Living the Dream

Greg Nichols ’02 is living every kid’s dream: working all day, every day with computer graphics technology — for Disney — on some of the studio’s biggest screen hits. And all just a bike ride away from his home in Burbank, Calif.

To realize this dream, Nichols first earned his computer science degree from Central, where he took full advantage of liberal arts classes and experiences that, he says, benefit him today in his work with film artists. “Professor Mark Johnson’s computer graphics class really got me interested in this field,” Nichols says. “I hadn’t planned on a career in computer graphics, but I found I really liked it.”

Greg Nichols works in the computer graphics field.

Greg Nichols works in the computer graphics field.

After a year working in his hometown of Dubuque as a software developer, Nichols earned a Ph.D. in computer graphics at the University of Iowa. Along the way, a coveted Disney internship “fell out of the sky. I happened to be in the exact field they needed — rendering — and they found me,” Nichols says.

Today, the senior software engineer for Walt Disney Animation Studios is credited in five feature films and has shared Oscar “Best Animated Feature” winnings on two of those films: “Frozen” and “Big Hero 6.”

In Nichols’ world of computer graphics, his specialty in rendering means that he builds the technology to add realism to images on screen. These include believable snow for “Frozen,” realistic hair for “Tangled” and vivid materials for “Wreck-It Ralph,” to namedrop a few to his credit.

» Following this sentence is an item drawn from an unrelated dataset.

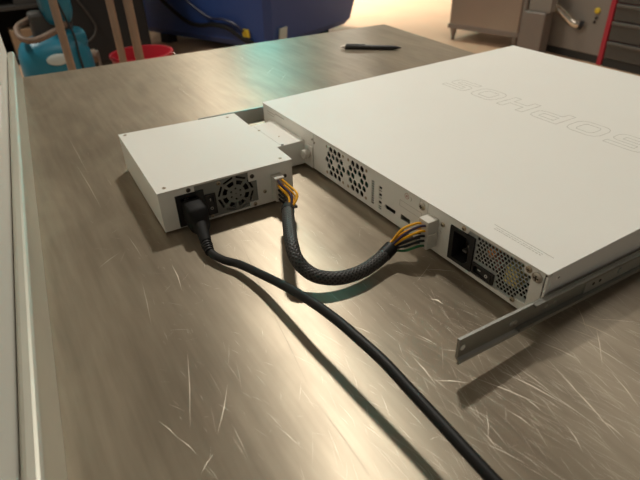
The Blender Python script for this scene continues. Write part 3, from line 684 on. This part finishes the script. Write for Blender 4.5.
# connector in the network unit
rows2 = [0.0100, 0.0150, 0.0200, 0.0250, 0.0300]
o2 = orient(boxm(0.3183, 0.3305, -0.0120, -0.0002, 0.0070, 0.0345), lambda c: c); c2 = obj('connector', o2, M['nylon'], har, bevel=0.0006)
obj('latch', orient(boxm(0.3306, 0.3322, -0.0130, -0.0030, 0.0165, 0.0225), lambda c: c), M['nylon'], c2, bevel=0.0004)
colsB = {0: ('wblack', 'wgreen'), 1: ('wblack', 'wblack'), 2: ('wblack', 'wblack'), 3: ('wyellow', 'wyellow'), 4: ('wyellow', 'wpurple')}
for r_ in range(5):
    for c_ in range(2):
        x = 0.3212 + c_ * 0.0056; z = rows2[r_]
        a = Vector((x, -0.0118, z)); b = Vector((x - 0.0006, -0.0180, z + 0.0012))
        ang = (r_ * 2 + c_) * 2 * PI / 10 - 1.2; u_, v_ = frame_of(d1)
        off = (u_ * math.cos(ang) + v_ * math.sin(ang)) * 0.0032
        off = Vector(((c_ - 0.5) * 0.0030, 0, (r_ - 2) * 0.0019))
        mid = a * 0.42 + SB * 0.58 + off * 1.3 + Vector((-0.0008, 0, 0.0016))
        pts = [a, b, mid, SB + off + d1 * 0.002, SB + off * 0.9 - d1 * 0.005]
        obj('wire', tube(BM(), [hw(p) for p in pts], 0.00115, 8, 8), M[colsB[r_][c_]], har, smooth=True)

# ------------------------------------------------------------------ pen at the far end of the bench
pa = Vector((-0.3205, 0.3350, 0)); pb_ = Vector((-0.2375, 0.4225, 0)); pd = pb_ - pa; pl = 0.138
pen = thing('ballpoint_pen', 'black ballpoint pen lying alone at the far end of the steel bench', 'pen', (pa.x, pa.y, ZT), math.atan2(pd.y, pd.x))
PL = pd.length; rp_ = 0.0045
obj('barrel', lathe(BM(), (0.008, 0, rp_), (1, 0, 0), [(0, rp_ * .9), (0.002, rp_), (PL * .80, rp_), (PL * .84, rp_ * .8)], 16), M['black'], pen, smooth=True)
obj('tip', lathe(BM(), (0.008 + PL * .84, 0, rp_), (1, 0, 0), [(0, rp_ * .8), (0.006, rp_ * .45), (0.011, 0.0006), (0.012, 0.0)], 14), M['black'], pen, smooth=True)
obj('push_button', lathe(BM(), (0, 0, rp_), (1, 0, 0), [(0, 0.0022), (0.0085, 0.0022)], 12), M['screw'], pen, smooth=True)
obj('collar', lathe(BM(), (0.0065, 0, rp_), (1, 0, 0), [(0, rp_ * .92), (0.0014, rp_ * .92)], 14), M['screw'], pen, smooth=True)
obj('clip', boxm(0.010, 0.048, -0.0015, 0.0015, 2 * rp_ + 0.0002, 2 * rp_ + 0.0012), M['black'], pen)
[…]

“When working on a film that’s three to four years out, I may know the character that they want to look a certain way or in a certain environment. So I talk to the artists at the outset, then work with them through revisions, and in the end, it’s all-hands-on-deck.”

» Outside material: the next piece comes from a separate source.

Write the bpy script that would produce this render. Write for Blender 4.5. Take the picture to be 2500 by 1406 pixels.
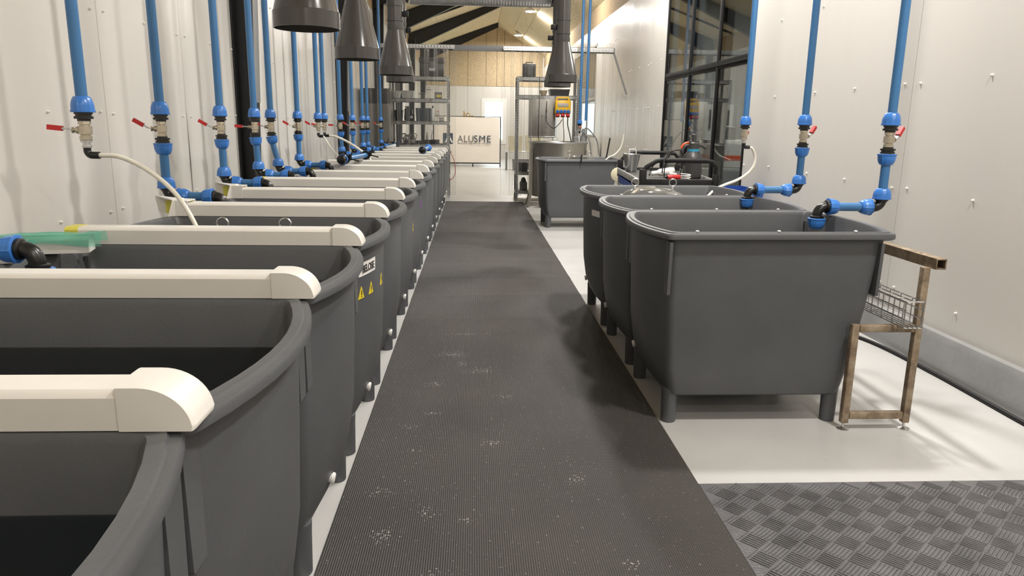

For example, Nichols is currently working on “Zootopia,” due out in 2016. “Zootopia” has lots of furry characters — badgers and sheep — so I decide how to encode the fur into film.”

In his work today as part of a large production team, Nichols says he thinks often of how he “learned to work on a team at Central. I took art classes. Even though I wasn’t talented, I enjoyed it. Now I appreciate and can talk to artists who do it every day. We use my rendering tools to refine their concepts and together, we create amazing things.”

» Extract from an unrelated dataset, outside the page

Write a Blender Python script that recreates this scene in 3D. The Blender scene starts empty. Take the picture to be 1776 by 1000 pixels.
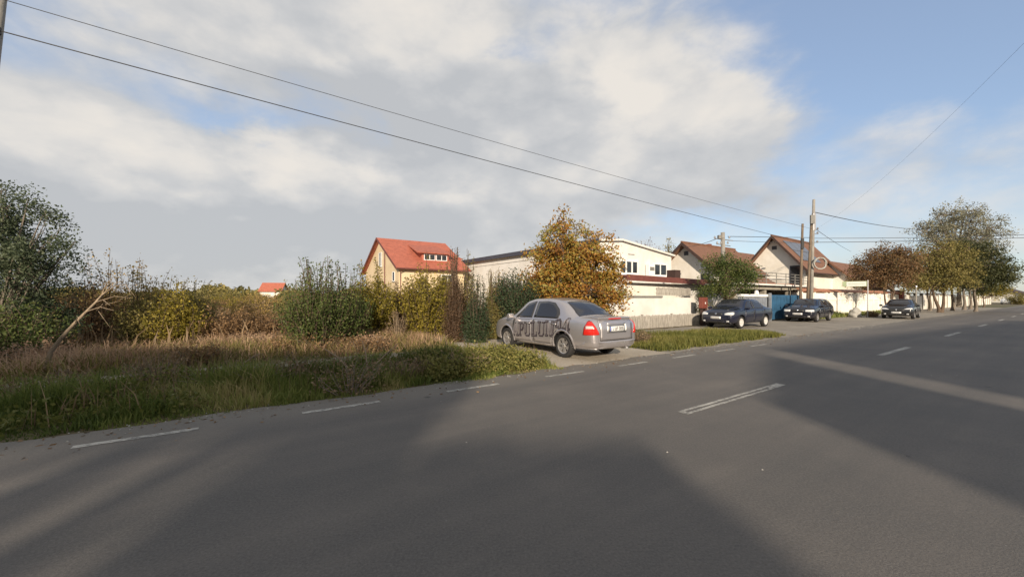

For today’s Central students, Nichols encourages involvement and pushing the limits. “Central encouraged lots of involvement in a variety of things,” Nichols says, recalling his days in Symphonic Wind Ensemble and InterVarsity. “I find in my work today that if you have interesting things you want to do, you can. If you can find a way to be ‘in the room,’ you can learn a lot.

“I get to work on challenging and interesting problems here in L.A., in a climate I love,” he concludes. “I’m happy being paid to work on really cool projects.” And an Academy Award is nice, too.